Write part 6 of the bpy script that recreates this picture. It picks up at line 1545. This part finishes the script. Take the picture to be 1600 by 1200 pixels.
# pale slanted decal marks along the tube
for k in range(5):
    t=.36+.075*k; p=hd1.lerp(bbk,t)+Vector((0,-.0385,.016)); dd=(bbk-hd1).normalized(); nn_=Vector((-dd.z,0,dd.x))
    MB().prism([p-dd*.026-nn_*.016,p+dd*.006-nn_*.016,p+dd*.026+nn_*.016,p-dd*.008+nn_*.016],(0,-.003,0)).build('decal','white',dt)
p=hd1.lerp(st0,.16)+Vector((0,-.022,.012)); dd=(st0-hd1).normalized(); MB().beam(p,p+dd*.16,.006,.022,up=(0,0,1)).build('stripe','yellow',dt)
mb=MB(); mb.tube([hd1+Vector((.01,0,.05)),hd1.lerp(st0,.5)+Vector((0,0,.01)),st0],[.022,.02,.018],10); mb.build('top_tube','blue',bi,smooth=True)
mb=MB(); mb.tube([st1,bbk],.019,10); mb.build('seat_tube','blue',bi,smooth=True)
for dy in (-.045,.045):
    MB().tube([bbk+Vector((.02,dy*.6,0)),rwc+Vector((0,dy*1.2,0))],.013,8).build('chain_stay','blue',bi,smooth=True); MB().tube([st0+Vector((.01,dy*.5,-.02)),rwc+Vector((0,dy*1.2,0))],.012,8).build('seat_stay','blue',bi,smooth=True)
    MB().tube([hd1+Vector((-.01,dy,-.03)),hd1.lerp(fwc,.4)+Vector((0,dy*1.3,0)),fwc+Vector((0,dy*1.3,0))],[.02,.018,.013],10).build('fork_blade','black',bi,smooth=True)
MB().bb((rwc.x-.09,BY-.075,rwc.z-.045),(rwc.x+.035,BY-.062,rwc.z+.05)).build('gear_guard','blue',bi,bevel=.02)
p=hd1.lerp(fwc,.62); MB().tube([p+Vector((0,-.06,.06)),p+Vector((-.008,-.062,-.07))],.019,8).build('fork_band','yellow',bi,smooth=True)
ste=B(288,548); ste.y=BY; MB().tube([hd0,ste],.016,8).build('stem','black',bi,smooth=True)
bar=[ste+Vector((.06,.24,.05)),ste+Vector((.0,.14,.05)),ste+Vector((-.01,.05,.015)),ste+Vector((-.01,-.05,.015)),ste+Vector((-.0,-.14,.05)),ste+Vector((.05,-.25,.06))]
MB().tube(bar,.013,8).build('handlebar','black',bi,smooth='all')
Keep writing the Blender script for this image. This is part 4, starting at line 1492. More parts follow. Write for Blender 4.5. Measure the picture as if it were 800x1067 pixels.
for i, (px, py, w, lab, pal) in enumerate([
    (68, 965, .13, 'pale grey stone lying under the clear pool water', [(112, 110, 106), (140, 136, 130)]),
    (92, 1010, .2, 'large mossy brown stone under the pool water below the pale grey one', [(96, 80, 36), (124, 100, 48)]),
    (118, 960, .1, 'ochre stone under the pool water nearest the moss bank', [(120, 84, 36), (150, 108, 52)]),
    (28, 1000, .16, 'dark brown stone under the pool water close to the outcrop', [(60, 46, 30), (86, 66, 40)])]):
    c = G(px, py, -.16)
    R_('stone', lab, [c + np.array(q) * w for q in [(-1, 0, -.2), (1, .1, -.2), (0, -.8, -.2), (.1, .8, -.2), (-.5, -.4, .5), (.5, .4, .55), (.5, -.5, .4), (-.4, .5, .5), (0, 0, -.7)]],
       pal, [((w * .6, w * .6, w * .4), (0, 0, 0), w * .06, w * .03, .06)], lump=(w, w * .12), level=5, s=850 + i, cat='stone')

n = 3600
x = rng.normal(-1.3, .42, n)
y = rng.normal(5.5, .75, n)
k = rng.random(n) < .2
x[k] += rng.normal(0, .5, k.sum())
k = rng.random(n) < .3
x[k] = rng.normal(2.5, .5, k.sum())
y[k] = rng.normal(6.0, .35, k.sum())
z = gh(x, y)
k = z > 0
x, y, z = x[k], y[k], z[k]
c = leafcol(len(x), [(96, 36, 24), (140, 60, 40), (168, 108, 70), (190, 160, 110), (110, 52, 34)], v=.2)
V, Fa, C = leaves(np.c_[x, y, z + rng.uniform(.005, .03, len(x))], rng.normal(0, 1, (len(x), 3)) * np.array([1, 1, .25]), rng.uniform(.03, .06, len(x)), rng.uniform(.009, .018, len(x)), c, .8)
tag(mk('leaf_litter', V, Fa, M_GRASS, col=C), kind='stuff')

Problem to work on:
Pull out every line in the data above that has the word "picture".

Task answer:
Write part 6 of the bpy script that recreates this picture. It picks up at line 1545. This part finishes the script. Take the picture to be 1600 by 1200 pixels.
Keep writing the Blender script for this image. This is part 4, starting at line 1492. More parts follow. Write for Blender 4.5. Measure the picture as if it were 800x1067 pixels.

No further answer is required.